Haryana is a landlocked state in northern India. It is located between 27°37' to 30°35' N latitude and between 74°28' and 77°36' E longitude. The altitude of Haryana varies between 700 to 3600 ft (200 metres to 1200 metres) above sea level. An area of 1,553 km2 is covered by forest. Haryana has four main geographical features.

1. The Yamuna-Ghaggar plain forming the largest part of the state 2. The Shivalik Hills to the northeast 3. Semi-desert sandy plain to the southwest 4. The Aravalli Range in the south


The river Yamuna flows along its eastern boundary. The ancient Sarasvati River was thought to have flowed through Haryana, but it has now disappeared.

The river Ghaggar is Haryana's main seasonal river. The Ghaggar rises in the outer Himalayas, between the Yamuna and the Sutlej and enters Haryana near Pinjore, district Panchkula. Passing through Ambala and Hissar, it reaches Bikaner in Rajasthan and runs a course of 290 miles before disappearing into the deserts of Rajasthan.

The Markanda river's ancient name was Aruna. A seasonal stream like the Ghaggar, it originates from the lower Sivalik Hills and enters Haryana near Ambala. During monsoons, this stream swells into a raging torrent notorious for its devastating power. The surplus water is carried on to the Sanisa lake where the Markanda joins the Sarasvati.
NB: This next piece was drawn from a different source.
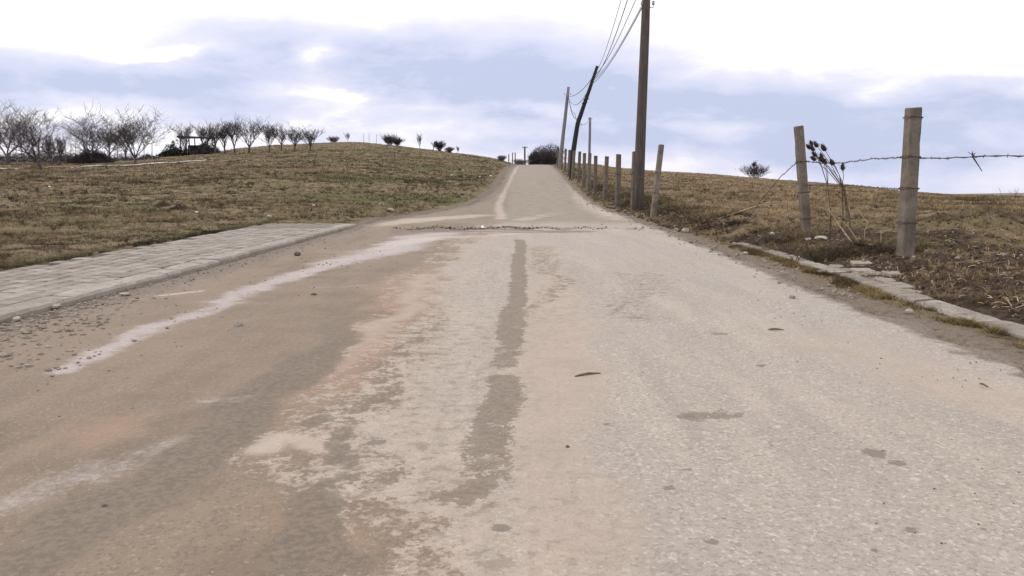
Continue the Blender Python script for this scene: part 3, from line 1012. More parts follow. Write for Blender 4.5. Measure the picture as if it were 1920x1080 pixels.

An important tributary is the Tangri. The Sahibi originates in the Mewat hills near Jitgarh and Manoharpur in Rajasthan. Gathering volume from about a hundred tributaries, it reaches voluminous proportions, forming a broad stream around Alwar and Patan. On reaching Rohtak it branches off into two smaller streams, finally reaching the outskirts of Delhi and flowing into the Yamuna. There are three other rivulets in and around the Mewat hills – Indori, Dohan and Kasavati and they all flow northwards from the south.